Moneybox

Head Start Is Lousy Pre-K But Decent Child care

Pupils head to gym class at a school in Tegucigalpa, Honduras on November 13, 2012.

Photo by ORLANDO SIERRA/AFP/Getty Images

Two things I’ve heard a lot about today are the benefits of preschool for the parents of the kids enrolled, and the endless debate over Head Start. These turn out to be linked, however. That’s because Head Start turns out to be lousy preschool, but pretty impressive child care.

The reason advocates of preschool focus on the benefits to children is very simple. In terms of benefits to parents, preschool that aspires to high quality is a huge waste of money. Child care programs are much cheaper. But the main federal child care program, the Child Care and Development Fund linked to the 1996 welfare reform law, is a bit of a disaster. Chris M. Herbsta and Erdal Tekin finds that kids whose parents get these child care subsidies do substantially worse on a range of outcomes (PDF) than comparable kids whose parents don’t get them.
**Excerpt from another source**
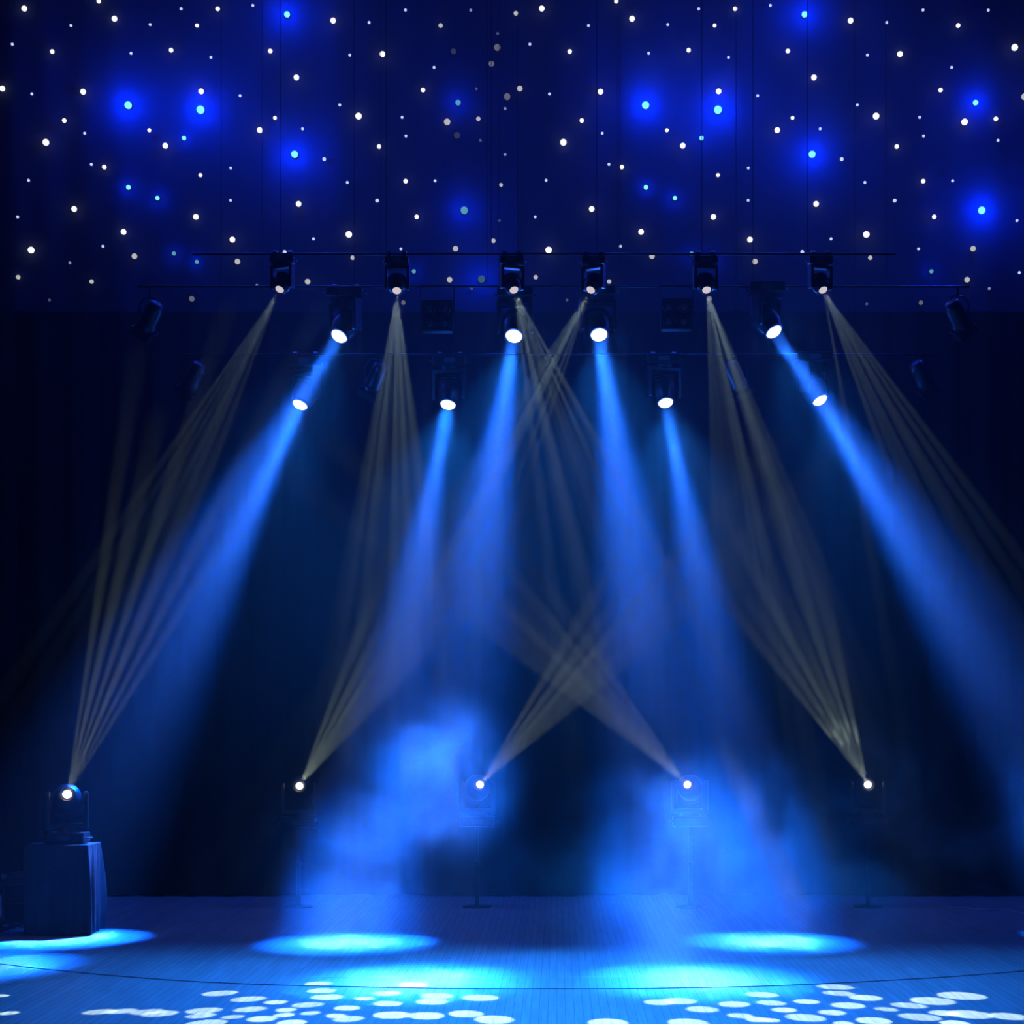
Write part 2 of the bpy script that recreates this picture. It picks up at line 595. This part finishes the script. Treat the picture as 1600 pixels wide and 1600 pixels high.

Which is to say that these funds—which are meager, work-linked, and very loosely regulated in terms of what programs you’re allowed to use them on—appear to be spent on extremely low-quality child care programs.

Viewed in that light, the null result that Head Start kids don’t do better than non-Head Start kids actually looks pretty good. CCDF coulds do worse than non-CCDF kids. So if you think of Head Start as a child care program designed to support a social expectation that low-income single mothers should do market work for wages, then it looks pretty good.